Oke, makasih Ta kamu telah mencerahkan pikiranku yang sebelumnya gelap ini. Kini aku mulai sedikit ada gambaran tentang apa yang harus aku lakukan. Kata Ragga tersenyum renyah. Okay, kalo begitu aku balik ke meja ku dulu ya, Jawab Cita santai. Eh..eh.. bentar Ta! Cegah Ragga. Kalo misal aku nih udah tahu siapa aja yang melakukan silent rebellion, lantas aku harus bagaimana Ta? Tanya Ragga sedikit bingung.
Strategi Perusahaan dalam Mengatasi Silent Rebellion
Aku pikir kamu udah tahu harus bagaimana, ternyata belum. Kata Cita dengan tertawa tipis. Baiklah dengarkan penjelasanku yang sangat berharga ini. Bisa jadi ini seharga makan siang lho Ga. Kata Cita menggoda. Ahh.. beres nanti. Aku kemarin nemu tempat maksi yang baru aja buka. Haganya sih lumayan, tapi dijamin kamu bakalan suka. Oke lanjut, berikan saya petunjuk yang berharga itu sekarang nona. Pinta Ragga.
Jadi setelah kamu tahu siapa saja yang melakukan silent rebllion, yang bisa mempengaruhi produktivitas dan atmosfer perusahaan secara menyeluruh. Aku punya strategi yang efektif untuk mengatasinya. Cita mulai menjelaskan. Yang harus kamu lakukan adalah penerapan komunikasi terbuka, dialog yang jujur dan transparan tanpa penghakiman. Kamu yang harus jemput bola, ajak mereka berbicara. Biarkan mereka menyampaikan pndapat dan kekhawatiran mereka.

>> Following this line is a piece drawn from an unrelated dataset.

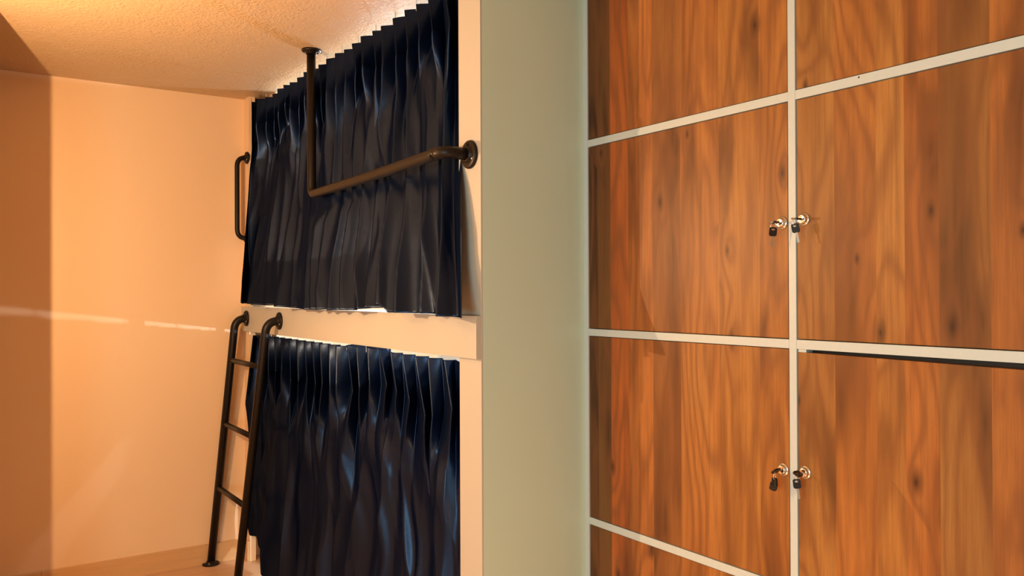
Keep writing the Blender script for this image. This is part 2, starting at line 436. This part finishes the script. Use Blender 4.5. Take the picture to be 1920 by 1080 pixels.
# ------------------------------------------------------------------ bars, handle, ladder
FL = [(0, .039), (.004, .0405), (.007, .0395), (.009, .036), (.0095, .0)]
def flange(parent, at, axis, r=0.039, tube=0.018):
    s = r / .039
    bm = bmesh.new()
    add_lathe(bm, [(0, r), (.004, r * 1.02), (.008, r * .99), (.010, r * .90), (.0105, tube * 1.25), (.018, tube * 1.18), (.0185, tube)], at, axis)
    f = obj('flange', bm, M_bar, parent, False)
    for p in f.data.polygons: p.use_smooth = len(p.vertices) == 4
    axis = Vector(axis); t_ = Vector((0, 0, 1)) if abs(axis.z) < .9 else Vector((1, 0, 0))
    e1 = axis.cross(t_).normalized(); e2 = axis.cross(e1)
    for k in range(3):
        a = math.radians(30 + 120 * k); c_ = at + (e1 * math.cos(a) + e2 * math.sin(a)) * r * .74
        bm = bmesh.new(); add_lathe(bm, [(.0095, .0045), (.0115, .0045), (.0135, .003), (.014, 0)], c_, axis, 14)
        obj('screw', bm, M_screw if k == 1 else M_bar, f, True)
    return f

# safety rail: ceiling foot -> down -> along the bunk -> bends into the partition edge
t = thing('safety_rail', 'black L-shaped steel rail fixed from ceiling to wall across the upper curtain', 'rail', V(1.2, 3.22, 0.39))
pts = [V(1.205, 3.232, ZC - .006), V(1.200, 3.215, .392), V(1.180, 2.62, .392), V(1.148, 2.125, .392), V(1.140, 2.052, .392), V(XB - .006, 2.050, .392)]
bm = bmesh.new(); add_tube(bm, fillet([pts[0], pts[1], pts[2], pts[3], V(1.143, 2.052, .394), pts[5]], [.035, .25, .03, .045]), .0175)
obj('rail_tube', bm, M_bar, t, True)
flange(t, V(1.205, 3.232, ZC), (0, 0, -1), .037)
flange(t, V(XB, 2.050, .392), (-1, 0, 0), .040)

# grab handle on the far post
t = thing('grab_handle', 'small black D-shaped grab handle at the far end of the upper curtain', 'handle', V(XB, 4.19, .47))
bm = bmesh.new()
add_tube(bm, fillet([V(XB - .004, 4.19, .672), V(XB - .052, 4.19, .672), V(XB - .052, 4.19, .272), V(XB - .004, 4.19, .272)], .046), .0118)
obj('handle_tube', bm, M_bar, t, True)
flange(t, V(XB, 4.19, .672), (-1, 0, 0), .030, .012); flange(t, V(XB, 4.19, .272), (-1, 0, 0), .030, .012)

# ladder
t = thing('bunk_ladder', 'black steel ladder leaning from the tiled floor up to the cream bunk platform', 'ladder', V(1.07, 4.0, ZF))
XS = XB - .016
railsL = [V(XS - .004, 4.155, -.122), V(XS - .055, 4.160, -.122), V(1.063, 4.232, ZF + .004)]
railsR = [V(XS - .004, 3.660, -.122), V(XS - .058, 3.664, -.122), V(1.066, 3.800, ZF + .004)]
def on_rail(P, z): k = (z + H - P[1].z) / (P[2].z - P[1].z); return P[1].lerp(P[2], k)
for P in (railsL, railsR):
    bm = bmesh.new(); add_tube(bm, fillet([P[0] + Vector((-.002, 0, 0))] + P[1:], .052), .0185); r_ = obj('ladder_rail', bm, M_bar, t, True)
    flange(t, V(XS, P[0].y, P[0].z - H), (-1, 0, 0), .038)
    flange(t, V(P[2].x, P[2].y, ZF), (0, 0, 1), .040)
for z in (-.325, -.635, -.945, -1.20)[:3]:
    bm = bmesh.new(); add_tube(bm, [on_rail(railsL, z), on_rail(railsR, z)], .0125, 20)
    obj('rung', bm, M_bar, t, True)

# ------------------------------------------------------------------ locker bank
LB = thing('locker_bank', 'walnut laminate lockers in a white steel grid standing against the right wall', 'lockers', V(XA + .25, 1.24, ZF))
rails_z = [.962, .4467, -.1206, -.686, -1.253]
bars_y = [1.986, 1.238, .488]
BW = .020
bm = bmesh.new()
for y in bars_y: add_box(bm, XA, XA + .025, y - BW / 2, y + BW / 2, ZF, ZC - .001, .001)
for z in rails_z:
    for y0, y1 in ((bars_y[1] + BW / 2, bars_y[0] - BW / 2), (bars_y[2] + BW / 2, bars_y[1] - BW / 2)):
        add_box(bm, XA + .0004, XA + .025, y0, y1, z - .0105, z + .0105, .001)
obj('frame', bm, M_frame, LB)
bm = bmesh.new()
add_box(bm, XA + .03, XA + .50, .479, 1.995, ZF, ZC - .002)
obj('cabinet_body', bm, M_dark, LB)
# tiny screw hole in the upper right rail
bm = bmesh.new(); add_lathe(bm, [(0, .0022), (.001, .0018)], V(XA + .0008, 1.067, .452), (-1, 0, 0), 12); obj('screw', bm, M_dark, LB)

locks = {}
zl = {0: .725, 1: .158, 2: -.412, 3: -.98}
for ci, (ya, yb_) in enumerate(((bars_y[1], bars_y[0]), (bars_y[2], bars_y[1]))):
    for ri in range(4):
        z1 = rails_z[ri] - .0105; z0 = rails_z[ri + 1] + .0105
        g = .0018
        yy0, yy1 = ya + BW / 2 + g, yb_ - BW / 2 - g
        zz0, zz1 = z0 + g, z1 - g
        if ci == 0: yy0 += .002
        bm = bmesh.new()
        if ci == 1 and ri == 2:       # sagging door: gap under the rail that widens to the right
            zz1 -= .005
            add_box(bm, XA + .003, XA + .019, yy0, yy1, zz0, zz1, .0008)
            for v_ in bm.verts:
                if v_.co.z > H + zz1 - .01: v_.co.z -= .008 * (yy1 - v_.co.y) / (yy1 - yy0)
        else:
            add_box(bm, XA + .003, XA + .019, yy0, yy1, zz0, zz1, .0008)
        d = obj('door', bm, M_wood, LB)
        ly = 1.268 if ci == 0 else 1.208
        lz = zl[ri] + (.004 if ci else 0)
        c0 = V(XA + .003, ly, lz)
        bm = bmesh.new()
        add_lathe(bm, [(0, .0150), (.0015, .0150), (.0030, .0135), (.0032, .0115), (.006, .0112), (.009, .0105), (.0105, .0088), (.0102, .0072), (.0098, .0)], c0, (-1, 0, 0), 36)
        lk = obj('cam_lock', bm, M_chrome, d)
        for p in lk.data.polygons: p.use_smooth = len(p.vertices) == 4
        locks[(ci, ri)] = V(XA - .0068, ly, lz)
# lock strike plate seen in the gap above the sagging door
obj('strike_plate', box(XA + .004, XA + .028, 1.205, 1.226, -.139, -.1315), M_frame, LB)

# ------------------------------------------------------------------ keys
def key_local(head_l=.021, head_w=.017, th=.0042, blade=.024):
    """key along +Z up from head centre; blade goes -Z. returns head bm verts-lists as functions"""
    bmh = bmesh.new()
    n = 8; prof = []
    rw, rl, rr = head_w / 2, head_l / 2, .0045
    for cx, cz, a0 in ((rw - rr, rl - rr, 0), (-rw + rr, rl - rr, 90), (-rw + rr, -rl + rr, 180), (rw - rr, -rl + rr, 270)):
        for k in range(n + 1):
            a = math.radians(a0 + 90 * k / n); prof.append((cx + rr * math.cos(a), cz + rr * math.sin(a)))
    # head with a slot hole near the top: outer loop + hole loop bridged
    hole = [(.0042 * math.cos(math.radians(a)), rl - .0055 + .0022 * math.sin(math.radians(a))) for a in [360 * k / len(prof) for k in range(len(prof))]]
    f_o = [bmh.verts.new((x, -th / 2, z)) for x, z in prof]; b_o = [bmh.verts.new((x, th / 2, z)) for x, z in prof]
    f_h = [bmh.verts.new((x, -th / 2, z)) for x, z in hole]; b_h = [bmh.verts.new((x, th / 2, z)) for x, z in hole]
    L = len(prof)
    for k in range(L):
        k2 = (k + 1) % L
        bmh.faces.new((f_o[k], f_o[k2], f_h[k2], f_h[k])); bmh.faces.new((b_o[k2], b_o[k], b_h[k], b_h[k2]))
        bmh.faces.new((f_o[k2], f_o[k], b_o[k], b_o[k2])); bmh.faces.new((f_h[k], f_h[k2], b_h[k2], b_h[k]))
    bmb = bmesh.new()
    outline = [(-.0028, -rl + .001), (-.0028, -rl - blade + .003), (-.0005, -rl - blade), (.0008, -rl - blade + .001)]
    z = -rl - blade + .002; zz = []
    k = 0
    while z < -rl - .004:
        zz.append((.0028 - (.0011 if k % 2 else 0.0), z)); z += .0028; k += 1
    outline += zz + [(.0028, -rl + .001)]
    f1 = [bmb.verts.new((x, -.0009, z_)) for x, z_ in outline]; f2 = [bmb.verts.new((x, .0009, z_)) for x, z_ in outline]
    bmb.faces.new(f1); bmb.faces.new(f2[::-1])
    for k in range(len(outline)):
        k2 = (k + 1) % len(outline); bmb.faces.new((f1[k2], f1[k], f2[k], f2[k2]))
    return bmh, bmb

def place(bm, M_):
    bmesh.ops.transform(bm, matrix=M_, verts=bm.verts); return bm

def key_set(lockpos, twist, hang_yaw, hang_tilt, label, second_blade=True, drop=.0, heads=1):
    t = thing('key_set', label, 'keys', lockpos, 'black-headed keys left in the locker locks')
    # inserted key: head points out of the lock (-X), blade goes +X into it
    R_ = Matrix.Rotation(math.radians(twist), 4, 'X') @ Matrix.Rotation(math.radians(-90), 4, 'Y')
    hx = -.0125
    Mx = Matrix.Translation(lockpos + Vector((hx - .004, 0, 0))) @ R_
    bh, bb = key_local(blade=.010)
    k1 = obj('key', place(bh, Mx), M_plastic, t); obj('key_blade', place(bb, Mx), M_steel, k1)
    # ring through the outer end of that head
    rc = lockpos + Vector((hx - .004 - .005, 0, -.0075 - drop))
    rr = .0088
    ring = [rc + Vector((math.sin(hang_yaw) * rr * math.cos(a) * .6, math.cos(hang_yaw) * rr * math.cos(a) * .6, rr * math.sin(a))) for a in [2 * math.pi * k / 28 for k in range(28)]]
    bm = bmesh.new(); add_tube(bm, ring, .0007, 8, True); obj('key_ring', bm, M_chrome, t, True)
    for h in range(heads):
        Mh = Matrix.Translation(rc + Vector((0, .0016 * h, -rr + .001 - .0095 * h))) @ Matrix.Rotation(hang_tilt + .25 * h, 4, 'X') @ Matrix.Rotation(hang_yaw + h * .5, 4, 'Z') @ Matrix.Translation(Vector((0, 0, -.0105 + .0045)))
        bh, bb = key_local()
        k2 = obj('key', place(bh, Mh), M_plastic, t)
        if second_blade: obj('key_blade', place(bb, Mh), M_steel, k2)
        else: bb.free()
    return t
key_set(locks[(0, 1)], 85, 2.4, .12, 'two black-headed keys in the middle left locker lock, level key, spare dangling')
key_set(locks[(1, 1)], 95, 2.1, -.22, 'two black-headed keys in the middle right locker lock, spare hanging over the white bar')
key_set(locks[(0, 2)], 50, 1.3, 0.0, 'bunch of black key heads hanging from the lower left locker lock', False, 0.004, 2)
key_set(locks[(1, 2)], -62, 2.3, -.16, 'two black-headed keys in the lower right locker lock, turned key, spare on ring')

Yang kedua, akui kerja keras mereka, hargai kontribusi mereka terhadap perusahaan. Jangan kalo lagi bagus, kamu anggap itu hasil kerjamu sendiri, sedangkan pas lagi gak bagus baru kamu menyeret mereka serta. Itu yang biasanya jadi penyebab utamanya. Kalo ada staf mu yang kinerjanya baik, jangan ragu untuk berikan penghargaan dan insentif yang layak. Ini bisa meningkatkan moral dan motivasi untuk aktif dalam tim. Dan yang paling penting, kamu harus bisa lebih banyak mendengar dan menghargai siapa saja, terlepas dari latar belakang dan jabatan.
Saran Kamu Lainnya Apa?
Itu saja mungkin Ga, yang perlu kamu coba terlebih dulu. Utamanya sih, kamu sebagai manajer perlu bangun komunikasi yang efektif dengan para stafmu. Biar tahu apa kesulitan, harapan, dan apa saja yang bisa membuat mereka bisa kerja dengan perasaan bahagia tanpa menurunkan produktivitas. Oke Ta, terimakasih atas nasihat yang begitu luar biasa ini. Kata Ragga sambil menghela nafas panjang.
Baik, kalo begitu ndoro, saya undur diri dulu. Dan jangan lupa, makan siang menu baru nya yaa. Kata Cita penuh semangat. Aaamaaann Ta, thanks ya. Jawab Ragga, Cita pun mengangguk anggun.